Fifth, the biggest change over the years has been in the highway system and related infrastructure. Most places in Mexico can now be reached by four-lane highways and toll roads. Gas stations and restaurants along the roads are far more common. It is even possible to pay for gasoline with a credit card in many of them. It now costs 2-3 pesos to use the bathrooms, but the new level of cleanliness is well worth the price of admission.


Expect an early and heavy enrollment in LCP next year, too. Officially, the early registration period did not open until February this year, but it seems that the office was processing European and some "special" registrations in late January. In fact, some of the premium hotels were already filled by February. If you are not early or on the VIP list, forget it!

Want a spot next year? Have your registration ready to go by January 15. We also may know by then the amount of the early registration fee. If you want to be guaranteed one of the 30 spots from Canada and the USA, plan to send in your application on December 1, with a $500 deposit.


Entries are now being accepted for the Chihuahua Express, April 8-9-10, in and around the city of Chihuahua, Mexico, which is 145 miles west of Texas. In three days, the race covers about 1000 miles of total distance, of which nearly 350 miles are unlimited speed stages. It is probably the best racing experience in North America.

If your application and payment is in the mail by November 1, you will save $200. Please contact me for an application.

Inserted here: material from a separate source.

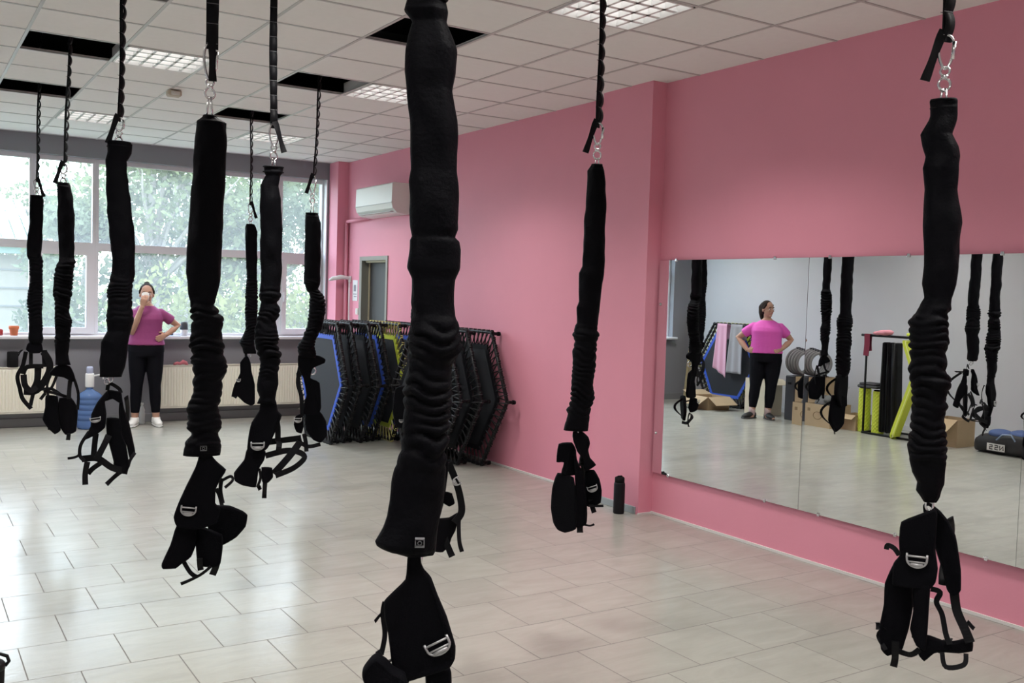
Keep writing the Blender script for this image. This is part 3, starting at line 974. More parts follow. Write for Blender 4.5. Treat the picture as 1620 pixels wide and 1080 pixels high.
harness('d', 240, 680, 4.322, 'black harness with dark buckle under the wide bungee left of centre',
  [('back_pad', 0, [(330,165),(400,165),(440,210),(510,275),(475,335),(440,400),(435,500),(470,540),(440,640),(300,680),(175,655),(150,590),(180,500),(240,370),(300,250)]),
   ('waist_pad', 0.02, [(430,530),(470,520),(540,515),(620,535),(652,560),(640,640),(580,720),(490,790),(400,780),(380,640)]),
   ('leg_pad', -0.01, [(175,640),(300,660),(310,780),(270,880),(210,915),(165,940),(80,925),(72,890),(130,770)]),
   ('leg_pad', 0.01, [(300,660),(480,700),(485,790),(470,900),(430,930),(340,940),(310,920),(300,800)])],
  [(0.02,28,[(478,330),(470,420),(486,500)]),(0.02,20,[(485,345),(540,322),(553,347),(500,388)]),(0.0,30,[(215,905),(260,965),(305,992)]),(-0.01,22,[(415,930),(330,985),(200,1040)]),
   (0.01,46,[(450,850),(445,900),(432,950),(415,997)]),(0.0,40,[(328,870),(330,925),(335,965)]),(0.01,26,[(440,400),(462,450),(480,515)])],
  [((250,552),96,66,-8,-0.016)])
harness('f', 350, 520, 3.857, 'black harness with trailing straps reaching toward the trampolines',
  [('back_pad', 0, [(245,430),(330,430),(345,500),(370,530),(345,600),(320,650),(300,700),(270,740),(160,750),(168,640),(185,570),(230,500)]),
   ('leg_pad', 0.01, [(160,730),(270,730),(262,790),(228,850),(212,960),(130,960),(80,940),(75,890),(110,840),(140,800)]),
   ('leg_pad', -0.01, [(245,840),(310,850),(317,910),(285,940),(250,930)])],
  [(0.01,38,[(290,695),(380,682),(485,662)]),(0.0,36,[(270,770),(400,745),(480,760),(508,795),(440,850),(330,888)]),(-0.01,42,[(480,690),(420,770),(320,885)]),(0.0,36,[(355,690),(348,755)]),
   (-0.01,16,[(232,850),(240,905),(220,968)]),(0.0,28,[(268,920),(262,1036)]),(0.01,34,[(330,520),(345,600),(345,690)]),(0.0,24,[(225,960),(238,980)])],
  [((222,714),76,50,0,-0.016)])
harness('g', 350, 520, 3.857, 'black harness hanging in front of the first blue edged trampoline',
  [('back_pad', 0, [(470,160),(540,155),(600,165),(635,185),(630,210),(560,240),(545,300),(600,330),(610,480),(590,520),(500,520),(500,470),(520,400),(500,300),(470,240)]),
   ('waist_pad', 0.015, [(510,510),(600,500),(640,560),(645,640),(610,690),(560,680),(515,620)]),
   ('leg_pad', -0.012, [(455,530),(495,520),(502,600),(490,640),(458,625),(443,580)])],
  [(0.0,26,[(505,640),(515,690),(520,748)]),(0.01,24,[(480,690),(530,718),(605,705)]),(0.0,26,[(480,240),(468,330),(488,410),(495,530)]),(0.01,30,[(470,650),(482,700)])],
  [((468,556),44,30,0,-0.014)], [((556,258),44)])
harness('e', 350, 520, 3.857, 'small black harness hanging in front of the radiator, farthest back',
  [('back_pad', 0, [(148,165),(165,170),(180,210),(185,260),(205,340),(205,455),(180,470),(140,450),(100,412),(62,412),(80,340),(115,270),(115,205)])],
  [(0.0,16,[(150,150),(152,180)]),(0.0,18,[(70,405),(95,418)]),(-0.012,14,[(150,300),(150,430)])],
  [((105,314),24,20,0,-0.014)])
harness('c', 0, 520, 4.154, 'black open harness with spread straps beside the blue water bottle',
  [('shoulder_pad', 0, [(700,410),(715,440),(690,480),(700,560),(690,650),(640,690),(550,730),(595,640),(600,560),(640,480)]),
   ('back_pad', 0.01, [(705,405),(795,410),(805,475),(785,485),(740,462),(690,480)]),
   ('shoulder_pad', 0.02, [(795,410),(815,520),(850,620),(880,760),(890,820),(850,850),(830,760),(790,690),(780,540),(785,470)]),
   ('waist_pad', 0.0, [(700,590),(790,590),(800,690),(830,760),(850,900),(820,945),(760,930),(740,850),(700,700)])],
  [(0.0,24,[(705,405),(720,362),(780,392),(795,420)]),(0.0,22,[(585,680),(532,760),(525,830),(555,865)]),(0.01,36,[(630,690),(622,760),(615,845)]),(-0.01,42,[(715,700),(680,770),(635,855)]),
   (0.0,44,[(535,860),(640,850),(740,910),(840,930)]),(0.0,36,[(575,870),(560,950),(560,1027)]),(0.01,32,[(660,880),(610,920),(578,955)]),(0.0,30,[(790,945),(740,985),(700,1018)]),
   (0.0,16,[(530,820),(500,840),(445,850)]),(0.0,22,[(888,815),(855,860),(840,905)])],
  [((627,597),62,34,8,-0.016)], [((703,350),36)])
harness('b', 0, 520, 4.154, 'black harness with two leg pads, in front of the cream radiator end',
  [('back_pad', 0, [(325,285),(360,250),(400,232),(460,245),(485,290),(500,345),(470,348),(420,320),(370,312),(330,302)]),
   ('leg_pad', 0.0, [(300,440),(380,440),(385,560),(400,660),(360,690),(310,650),(278,600),(295,520)]),
   ('leg_pad', 0.015, [(390,450),(470,455),(512,530),(500,680),(430,695),(395,640),(380,550)])],
  [(0.0,18,[(490,335),(515,430),(510,530)]),(0.0,28,[(462,340),(455,400),(452,460)]),(0.01,16,[(335,300),(310,370),(318,445)]),(0.0,18,[(372,310),(335,390),(285,405)]),
   (0.0,26,[(452,685),(447,732)]),(0.01,20,[(290,405),(350,420),(440,450)]),(0.0,20,[(300,420),(265,465)])],
  [])
harness('a', 0, 520, 4.154, 'black skeletal harness of bare loops, leftmost, in front of the radiator',
  [('back_pad', 0, [(170,135),(180,100),(200,85),(250,80),(275,100),(282,140),(260,160),(200,160)])],
  [(0.0,24,[(203,150),(203,200),(203,245)]),(0.01,26,[(170,150),(150,240),(115,310),(130,390),(150,460),(205,525)]),(0.0,30,[(150,300),(180,250),(285,243)]),
   (-0.01,38,[(155,300),(165,370),(205,405),(245,380)]),(0.01,44,[(285,150),(325,220),(315,300),(240,405),(155,415)]),(0.0,42,[(250,250),(245,340),(220,400)]),(0.0,24,[(218,425),(200,505)]),
   (0.0,36,[(290,140),(298,250)]),(0.01,20,[(270,400),(340,395),(400,430)])],
  [])
harness('i', 850, 660, 5.686, 'black harness with oval pads and grey buckle in front of the pink wall',
  [('back_pad', 0.02, [(192,235),(310,225),(350,300),(345,520),(215,505),(240,405),(172,398)]),
   ('leg_pad', 0.0, [(180,505),(330,530),(360,800),(350,980),(250,1030),(180,1015),(140,960),(118,830),(130,650)]),
   ('shoulder_pad', 0.0, [(320,120),(400,120),(460,180),(475,240),(460,300),(475,370),(530,445),(430,490),(400,360),(360,300),(325,200)]),
   ('leg_pad', 0.015, [(430,490),(510,470),(560,550),(580,650),(570,760),(500,800),(440,800),(420,600)]),
   ('waist_pad', -0.01, [(330,300),(360,380),(400,480),(440,640),(450,880),(440,970),(350,985),(345,700)])],
  [(0.01,46,[(480,740),(490,795),(512,855)]),(0.0,22,[(460,795),(530,800),(595,795)]),(0.0,18,[(400,970),(470,970),(512,950)]),(0.0,58,[(383,975),(385,1035)])],
  [((497,640),90,58,20,-0.002)], [((335,175),40)])
harness('m', 560, 680, 4.91, 'black harness with dangling strap just behind the nearest wide bungee',
  [('back_pad', 0, [(440,40),(600,60),(735,255),(720,420),(700,560),(660,700),(560,760),(470,720),(430,400)]),
   ('leg_pad', -0.01, [(690,500),(715,480),(760,487),(782,560),(740,592),(690,570)]),
   ('waist_pad', 0.01, [(560,690),(640,675),(740,685),(805,660),(812,720),(790,800),(760,850),(740,905),(690,945),(630,930),(560,850)])],
  [(0.0,56,[(735,260),(785,380),(825,520),(835,640),(780,720)]),(0.0,34,[(825,640),(815,720),(818,860),(838,940)]),(0.0,52,[(700,840),(735,915),(762,972)])],
  [((797,400),58,62,-60,-0.012)])
harness('k', 560, 340, 2.84, 'black harness behind the nearest wide bungee, with a small bright buckle',
  [('back_pad', 0, [(230,780),(300,755),(370,780),(385,880),(330,960),(230,960)]),
   ('leg_pad', 0.012, [(185,780),(235,765),(245,830),(230,950),(190,955),(172,885)]),
   ('leg_pad', -0.012, [(290,900),(360,890),(370,1040),(330,1110),(290,1060)])],
  [(0.0,16,[(300,760),(280,775),(220,800)]),(0.0,18,[(330,950),(345,1120)])],
  [((212,925),18,14,0,-0.02), ((235,851),14,12,0,0.012)])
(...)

The Express, like the Carrera, is a stage rally on paved roads. However, the Express is open to cars of any age. Cars with full roll cages may run in one of eight or more unlimited classes; cars with no roll cage may compete in a T/S/D regularity rally, bracket class, or tour for about half the price of the competition class.

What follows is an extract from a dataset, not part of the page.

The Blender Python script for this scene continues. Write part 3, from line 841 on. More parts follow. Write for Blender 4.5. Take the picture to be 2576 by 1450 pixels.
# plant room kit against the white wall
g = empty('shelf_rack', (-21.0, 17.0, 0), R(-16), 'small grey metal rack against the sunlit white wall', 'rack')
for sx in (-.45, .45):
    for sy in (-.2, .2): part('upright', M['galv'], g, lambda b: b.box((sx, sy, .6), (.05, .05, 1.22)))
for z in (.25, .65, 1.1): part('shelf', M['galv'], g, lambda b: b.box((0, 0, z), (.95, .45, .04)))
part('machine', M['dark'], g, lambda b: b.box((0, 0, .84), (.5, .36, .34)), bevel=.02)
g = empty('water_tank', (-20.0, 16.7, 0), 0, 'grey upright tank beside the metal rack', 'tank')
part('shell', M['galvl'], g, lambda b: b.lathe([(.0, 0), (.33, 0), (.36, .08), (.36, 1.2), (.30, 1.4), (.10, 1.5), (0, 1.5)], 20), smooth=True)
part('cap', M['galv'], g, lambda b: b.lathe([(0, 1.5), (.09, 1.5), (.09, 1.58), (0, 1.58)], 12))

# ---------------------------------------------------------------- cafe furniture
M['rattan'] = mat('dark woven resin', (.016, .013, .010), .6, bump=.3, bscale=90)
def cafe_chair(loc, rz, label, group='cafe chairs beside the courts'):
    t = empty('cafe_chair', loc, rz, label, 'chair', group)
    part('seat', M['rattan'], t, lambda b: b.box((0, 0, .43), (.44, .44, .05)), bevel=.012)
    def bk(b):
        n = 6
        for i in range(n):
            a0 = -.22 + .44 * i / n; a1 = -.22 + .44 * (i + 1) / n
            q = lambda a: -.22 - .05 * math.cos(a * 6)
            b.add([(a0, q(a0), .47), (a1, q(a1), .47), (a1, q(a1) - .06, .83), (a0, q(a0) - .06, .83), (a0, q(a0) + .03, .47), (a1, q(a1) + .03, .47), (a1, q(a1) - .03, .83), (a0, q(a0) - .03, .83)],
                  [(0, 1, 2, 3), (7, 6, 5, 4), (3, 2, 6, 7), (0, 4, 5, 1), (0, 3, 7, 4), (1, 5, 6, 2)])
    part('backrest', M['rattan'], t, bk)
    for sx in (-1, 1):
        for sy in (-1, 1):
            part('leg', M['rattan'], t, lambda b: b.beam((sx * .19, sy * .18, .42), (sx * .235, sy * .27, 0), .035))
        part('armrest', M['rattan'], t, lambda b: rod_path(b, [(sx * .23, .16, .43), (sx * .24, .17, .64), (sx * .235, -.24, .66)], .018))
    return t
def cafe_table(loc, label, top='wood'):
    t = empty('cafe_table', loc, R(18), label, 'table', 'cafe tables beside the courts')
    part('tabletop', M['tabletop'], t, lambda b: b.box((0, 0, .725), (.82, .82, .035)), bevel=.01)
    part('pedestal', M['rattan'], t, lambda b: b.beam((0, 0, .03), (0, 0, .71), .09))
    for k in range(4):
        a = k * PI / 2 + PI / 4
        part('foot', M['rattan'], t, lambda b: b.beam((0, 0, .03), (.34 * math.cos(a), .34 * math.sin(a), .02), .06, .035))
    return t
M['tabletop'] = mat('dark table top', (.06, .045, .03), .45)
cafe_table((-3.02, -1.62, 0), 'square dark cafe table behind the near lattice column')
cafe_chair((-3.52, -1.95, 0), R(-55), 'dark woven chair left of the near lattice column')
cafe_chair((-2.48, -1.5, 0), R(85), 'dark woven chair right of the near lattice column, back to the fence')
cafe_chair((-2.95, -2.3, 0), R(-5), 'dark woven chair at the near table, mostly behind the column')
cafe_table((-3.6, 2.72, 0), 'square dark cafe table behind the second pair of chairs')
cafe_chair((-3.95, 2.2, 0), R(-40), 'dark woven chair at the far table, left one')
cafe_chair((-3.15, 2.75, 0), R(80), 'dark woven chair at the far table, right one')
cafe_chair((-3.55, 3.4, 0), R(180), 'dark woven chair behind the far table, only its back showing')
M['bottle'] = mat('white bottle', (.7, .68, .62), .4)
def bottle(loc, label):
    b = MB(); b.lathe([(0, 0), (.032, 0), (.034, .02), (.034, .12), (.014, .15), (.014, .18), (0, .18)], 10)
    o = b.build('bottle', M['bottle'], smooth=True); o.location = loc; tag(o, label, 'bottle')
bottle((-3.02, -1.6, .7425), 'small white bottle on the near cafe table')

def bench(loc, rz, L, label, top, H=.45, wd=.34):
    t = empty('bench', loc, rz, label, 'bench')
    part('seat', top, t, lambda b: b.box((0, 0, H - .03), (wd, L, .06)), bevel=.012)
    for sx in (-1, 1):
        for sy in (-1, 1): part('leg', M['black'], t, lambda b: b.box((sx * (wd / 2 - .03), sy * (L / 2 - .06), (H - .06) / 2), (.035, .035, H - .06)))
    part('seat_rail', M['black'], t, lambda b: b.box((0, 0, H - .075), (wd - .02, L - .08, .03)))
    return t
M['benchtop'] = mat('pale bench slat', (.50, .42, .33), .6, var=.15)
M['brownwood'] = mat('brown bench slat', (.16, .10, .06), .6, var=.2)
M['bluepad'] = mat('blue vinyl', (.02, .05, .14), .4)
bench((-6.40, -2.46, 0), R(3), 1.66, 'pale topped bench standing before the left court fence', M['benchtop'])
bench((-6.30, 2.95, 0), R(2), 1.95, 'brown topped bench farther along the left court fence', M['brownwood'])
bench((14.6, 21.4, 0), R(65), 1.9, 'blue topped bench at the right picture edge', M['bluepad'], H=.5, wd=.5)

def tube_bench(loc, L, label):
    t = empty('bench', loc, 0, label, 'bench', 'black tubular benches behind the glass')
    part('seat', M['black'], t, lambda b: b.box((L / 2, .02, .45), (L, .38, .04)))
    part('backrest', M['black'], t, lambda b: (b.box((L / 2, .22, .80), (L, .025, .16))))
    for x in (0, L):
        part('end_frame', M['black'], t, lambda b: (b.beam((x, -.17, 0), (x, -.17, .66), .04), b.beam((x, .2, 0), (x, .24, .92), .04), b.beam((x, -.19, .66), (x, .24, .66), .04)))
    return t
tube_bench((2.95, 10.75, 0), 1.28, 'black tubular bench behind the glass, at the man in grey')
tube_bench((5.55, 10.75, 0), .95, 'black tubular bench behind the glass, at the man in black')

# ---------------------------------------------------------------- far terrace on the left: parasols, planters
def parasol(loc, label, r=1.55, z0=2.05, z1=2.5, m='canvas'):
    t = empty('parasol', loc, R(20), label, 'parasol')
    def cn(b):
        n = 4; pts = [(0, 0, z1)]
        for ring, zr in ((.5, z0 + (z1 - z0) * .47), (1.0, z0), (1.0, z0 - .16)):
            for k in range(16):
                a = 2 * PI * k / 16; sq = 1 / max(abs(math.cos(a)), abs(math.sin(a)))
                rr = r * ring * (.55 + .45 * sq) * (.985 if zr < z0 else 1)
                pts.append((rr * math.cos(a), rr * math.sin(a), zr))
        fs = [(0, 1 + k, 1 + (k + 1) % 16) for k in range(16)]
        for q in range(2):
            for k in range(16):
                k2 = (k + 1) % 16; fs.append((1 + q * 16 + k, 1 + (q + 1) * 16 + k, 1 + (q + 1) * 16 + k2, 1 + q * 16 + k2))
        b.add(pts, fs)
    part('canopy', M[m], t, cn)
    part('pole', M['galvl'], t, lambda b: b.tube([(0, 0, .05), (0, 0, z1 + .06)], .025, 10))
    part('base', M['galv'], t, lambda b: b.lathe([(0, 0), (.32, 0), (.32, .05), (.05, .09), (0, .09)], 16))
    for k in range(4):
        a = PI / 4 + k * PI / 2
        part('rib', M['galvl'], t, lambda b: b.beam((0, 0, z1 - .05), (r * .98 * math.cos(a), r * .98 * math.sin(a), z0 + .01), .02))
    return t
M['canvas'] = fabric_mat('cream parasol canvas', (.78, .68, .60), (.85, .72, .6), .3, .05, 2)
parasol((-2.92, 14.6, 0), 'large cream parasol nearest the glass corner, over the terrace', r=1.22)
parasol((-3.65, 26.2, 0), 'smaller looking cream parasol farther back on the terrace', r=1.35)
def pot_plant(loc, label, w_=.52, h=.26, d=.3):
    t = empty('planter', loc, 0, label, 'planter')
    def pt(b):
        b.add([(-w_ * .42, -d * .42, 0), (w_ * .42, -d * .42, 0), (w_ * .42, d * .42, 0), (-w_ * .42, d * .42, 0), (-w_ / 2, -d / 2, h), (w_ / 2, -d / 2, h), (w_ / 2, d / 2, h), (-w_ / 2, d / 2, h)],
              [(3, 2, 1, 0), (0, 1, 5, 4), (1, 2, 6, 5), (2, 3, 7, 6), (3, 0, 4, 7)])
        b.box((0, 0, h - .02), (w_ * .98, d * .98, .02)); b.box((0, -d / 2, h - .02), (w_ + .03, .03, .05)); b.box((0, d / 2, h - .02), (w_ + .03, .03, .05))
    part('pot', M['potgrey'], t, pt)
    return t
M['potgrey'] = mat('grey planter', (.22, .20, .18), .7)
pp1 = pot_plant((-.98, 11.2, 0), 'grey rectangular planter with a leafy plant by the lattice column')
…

For more information ask for the Q and A sheet, or go to


La Carrera Panamericana is a serious stage rally and endurance event that involves fast driving over mostly mountainous roads for nearly 2000 miles. As such, it is not only fun but extremely dangerous to life and property, like other forms of motorsports.


This is the 9th edition of CARRERA NEWS for the year and the last, at least until the race is over. There have also been 10-12 editions of CARRERA DRIVER and COYOTE CONVOY NEWS, as well. As one of my readers, said, “Gerie, this event is being well documented!”

At this point, I do not know whether I will be asked to return as North American Coordinator by Eduardo “Lalo” Leon and his family, who constitute the event’s Organizing Committee. But, regardless, I will continue to promote the Pan Am and provide as much good, unvarnished information about Mexico and the event as possible. As I am fond of saying, this race is so unique and exciting, it does not need varnish, B.S., or other forms of embellishment.

Viva La Carrera Panamericana and Protect the Competitors this Year!